/---
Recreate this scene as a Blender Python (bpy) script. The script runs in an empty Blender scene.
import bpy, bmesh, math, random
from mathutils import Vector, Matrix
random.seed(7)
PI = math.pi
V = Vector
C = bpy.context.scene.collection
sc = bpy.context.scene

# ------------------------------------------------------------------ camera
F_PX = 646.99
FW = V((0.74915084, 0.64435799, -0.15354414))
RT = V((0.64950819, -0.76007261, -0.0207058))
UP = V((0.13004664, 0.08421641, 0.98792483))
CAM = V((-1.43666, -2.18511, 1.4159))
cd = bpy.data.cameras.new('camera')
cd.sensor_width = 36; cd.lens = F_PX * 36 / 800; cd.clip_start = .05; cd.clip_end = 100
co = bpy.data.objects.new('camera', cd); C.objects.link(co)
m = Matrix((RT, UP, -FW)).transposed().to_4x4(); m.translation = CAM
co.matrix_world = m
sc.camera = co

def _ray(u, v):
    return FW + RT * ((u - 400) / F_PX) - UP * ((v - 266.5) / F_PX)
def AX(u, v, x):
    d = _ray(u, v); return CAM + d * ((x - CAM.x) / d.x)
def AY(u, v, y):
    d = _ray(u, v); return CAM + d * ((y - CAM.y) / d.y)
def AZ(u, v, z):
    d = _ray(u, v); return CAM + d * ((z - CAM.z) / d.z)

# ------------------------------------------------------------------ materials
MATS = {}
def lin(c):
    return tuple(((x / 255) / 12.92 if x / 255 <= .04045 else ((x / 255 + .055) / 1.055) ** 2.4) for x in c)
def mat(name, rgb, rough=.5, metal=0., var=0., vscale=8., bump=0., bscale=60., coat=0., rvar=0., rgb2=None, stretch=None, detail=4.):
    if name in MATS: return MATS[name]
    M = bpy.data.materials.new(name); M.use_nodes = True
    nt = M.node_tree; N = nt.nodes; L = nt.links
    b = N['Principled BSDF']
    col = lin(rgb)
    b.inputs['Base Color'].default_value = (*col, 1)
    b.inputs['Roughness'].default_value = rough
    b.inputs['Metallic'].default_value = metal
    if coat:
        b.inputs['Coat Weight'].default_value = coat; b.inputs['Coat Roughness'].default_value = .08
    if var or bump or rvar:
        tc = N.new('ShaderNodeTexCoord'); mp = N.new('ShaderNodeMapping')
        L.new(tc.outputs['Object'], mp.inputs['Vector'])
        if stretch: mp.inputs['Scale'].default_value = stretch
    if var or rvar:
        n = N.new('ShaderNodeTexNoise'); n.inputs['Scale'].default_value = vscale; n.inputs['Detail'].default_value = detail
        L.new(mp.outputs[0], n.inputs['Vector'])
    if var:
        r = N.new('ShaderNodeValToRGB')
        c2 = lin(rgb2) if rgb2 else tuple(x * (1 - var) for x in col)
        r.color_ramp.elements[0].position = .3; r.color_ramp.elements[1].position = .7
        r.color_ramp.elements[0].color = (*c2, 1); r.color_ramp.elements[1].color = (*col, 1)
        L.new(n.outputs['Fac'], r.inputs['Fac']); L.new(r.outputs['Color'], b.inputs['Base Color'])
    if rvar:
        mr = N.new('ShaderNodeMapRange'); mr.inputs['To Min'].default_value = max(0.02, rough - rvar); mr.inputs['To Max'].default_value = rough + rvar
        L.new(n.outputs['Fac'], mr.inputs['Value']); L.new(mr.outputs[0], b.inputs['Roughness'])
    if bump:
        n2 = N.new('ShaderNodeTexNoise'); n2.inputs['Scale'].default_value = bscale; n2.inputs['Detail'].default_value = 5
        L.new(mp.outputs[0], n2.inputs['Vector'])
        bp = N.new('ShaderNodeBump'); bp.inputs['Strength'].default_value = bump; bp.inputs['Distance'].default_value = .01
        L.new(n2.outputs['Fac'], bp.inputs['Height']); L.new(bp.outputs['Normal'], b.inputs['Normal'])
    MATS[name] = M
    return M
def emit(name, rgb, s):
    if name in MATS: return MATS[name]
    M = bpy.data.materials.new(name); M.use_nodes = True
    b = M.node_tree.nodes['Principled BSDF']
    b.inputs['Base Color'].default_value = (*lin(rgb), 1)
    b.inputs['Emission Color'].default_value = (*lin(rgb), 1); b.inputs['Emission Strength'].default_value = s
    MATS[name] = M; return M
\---
TASK: Print the material above verbatim, first line through the line containing "sc.camera = co", both included.

EXPECTED OUTPUT:
Recreate this scene as a Blender Python (bpy) script. The script runs in an empty Blender scene.
import bpy, bmesh, math, random
from mathutils import Vector, Matrix
random.seed(7)
PI = math.pi
V = Vector
C = bpy.context.scene.collection
sc = bpy.context.scene

# ------------------------------------------------------------------ camera
F_PX = 646.99
FW = V((0.74915084, 0.64435799, -0.15354414))
RT = V((0.64950819, -0.76007261, -0.0207058))
UP = V((0.13004664, 0.08421641, 0.98792483))
CAM = V((-1.43666, -2.18511, 1.4159))
cd = bpy.data.cameras.new('camera')
cd.sensor_width = 36; cd.lens = F_PX * 36 / 800; cd.clip_start = .05; cd.clip_end = 100
co = bpy.data.objects.new('camera', cd); C.objects.link(co)
m = Matrix((RT, UP, -FW)).transposed().to_4x4(); m.translation = CAM
co.matrix_world = m
sc.camera = co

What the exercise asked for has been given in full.